Problem requirements: Return the material below in full and exactly.

Given records:
------------------------------------------------

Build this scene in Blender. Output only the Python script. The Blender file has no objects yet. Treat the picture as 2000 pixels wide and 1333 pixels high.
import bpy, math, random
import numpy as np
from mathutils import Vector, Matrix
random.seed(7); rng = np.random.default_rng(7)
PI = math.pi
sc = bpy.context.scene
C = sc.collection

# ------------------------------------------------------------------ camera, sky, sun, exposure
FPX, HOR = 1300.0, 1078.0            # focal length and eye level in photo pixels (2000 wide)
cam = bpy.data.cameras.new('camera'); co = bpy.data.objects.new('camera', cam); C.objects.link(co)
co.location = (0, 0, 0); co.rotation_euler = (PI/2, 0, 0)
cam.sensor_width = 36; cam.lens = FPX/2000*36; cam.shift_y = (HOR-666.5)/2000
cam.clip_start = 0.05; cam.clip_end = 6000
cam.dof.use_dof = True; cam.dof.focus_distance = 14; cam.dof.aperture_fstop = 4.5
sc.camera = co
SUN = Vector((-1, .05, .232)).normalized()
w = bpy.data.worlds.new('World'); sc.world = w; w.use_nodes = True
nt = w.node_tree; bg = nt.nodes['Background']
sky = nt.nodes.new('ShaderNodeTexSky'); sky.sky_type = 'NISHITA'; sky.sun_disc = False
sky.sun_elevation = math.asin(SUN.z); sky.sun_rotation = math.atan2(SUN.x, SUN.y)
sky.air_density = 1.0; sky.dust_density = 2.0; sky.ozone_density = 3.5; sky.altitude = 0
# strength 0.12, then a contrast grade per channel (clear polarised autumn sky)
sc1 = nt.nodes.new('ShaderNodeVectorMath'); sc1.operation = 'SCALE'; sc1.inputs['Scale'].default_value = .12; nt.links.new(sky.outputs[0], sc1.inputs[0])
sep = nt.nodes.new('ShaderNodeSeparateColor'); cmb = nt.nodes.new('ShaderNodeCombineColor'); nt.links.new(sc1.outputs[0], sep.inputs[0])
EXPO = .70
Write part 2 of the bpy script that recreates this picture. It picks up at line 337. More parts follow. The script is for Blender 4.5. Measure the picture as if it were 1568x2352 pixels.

------------------------------------------------

Task solution:
Build this scene in Blender. Output only the Python script. The Blender file has no objects yet. Treat the picture as 2000 pixels wide and 1333 pixels high.
import bpy, math, random
import numpy as np
from mathutils import Vector, Matrix
random.seed(7); rng = np.random.default_rng(7)
PI = math.pi
sc = bpy.context.scene
C = sc.collection

# ------------------------------------------------------------------ camera, sky, sun, exposure
FPX, HOR = 1300.0, 1078.0            # focal length and eye level in photo pixels (2000 wide)
cam = bpy.data.cameras.new('camera'); co = bpy.data.objects.new('camera', cam); C.objects.link(co)
co.location = (0, 0, 0); co.rotation_euler = (PI/2, 0, 0)
cam.sensor_width = 36; cam.lens = FPX/2000*36; cam.shift_y = (HOR-666.5)/2000
cam.clip_start = 0.05; cam.clip_end = 6000
cam.dof.use_dof = True; cam.dof.focus_distance = 14; cam.dof.aperture_fstop = 4.5
sc.camera = co
SUN = Vector((-1, .05, .232)).normalized()
w = bpy.data.worlds.new('World'); sc.world = w; w.use_nodes = True
nt = w.node_tree; bg = nt.nodes['Background']
sky = nt.nodes.new('ShaderNodeTexSky'); sky.sky_type = 'NISHITA'; sky.sun_disc = False
sky.sun_elevation = math.asin(SUN.z); sky.sun_rotation = math.atan2(SUN.x, SUN.y)
sky.air_density = 1.0; sky.dust_density = 2.0; sky.ozone_density = 3.5; sky.altitude = 0
# strength 0.12, then a contrast grade per channel (clear polarised autumn sky)
sc1 = nt.nodes.new('ShaderNodeVectorMath'); sc1.operation = 'SCALE'; sc1.inputs['Scale'].default_value = .12; nt.links.new(sky.outputs[0], sc1.inputs[0])
sep = nt.nodes.new('ShaderNodeSeparateColor'); cmb = nt.nodes.new('ShaderNodeCombineColor'); nt.links.new(sc1.outputs[0], sep.inputs[0])
EXPO = .70
Write part 2 of the bpy script that recreates this picture. It picks up at line 337. More parts follow. The script is for Blender 4.5. Measure the picture as if it were 1568x2352 pixels.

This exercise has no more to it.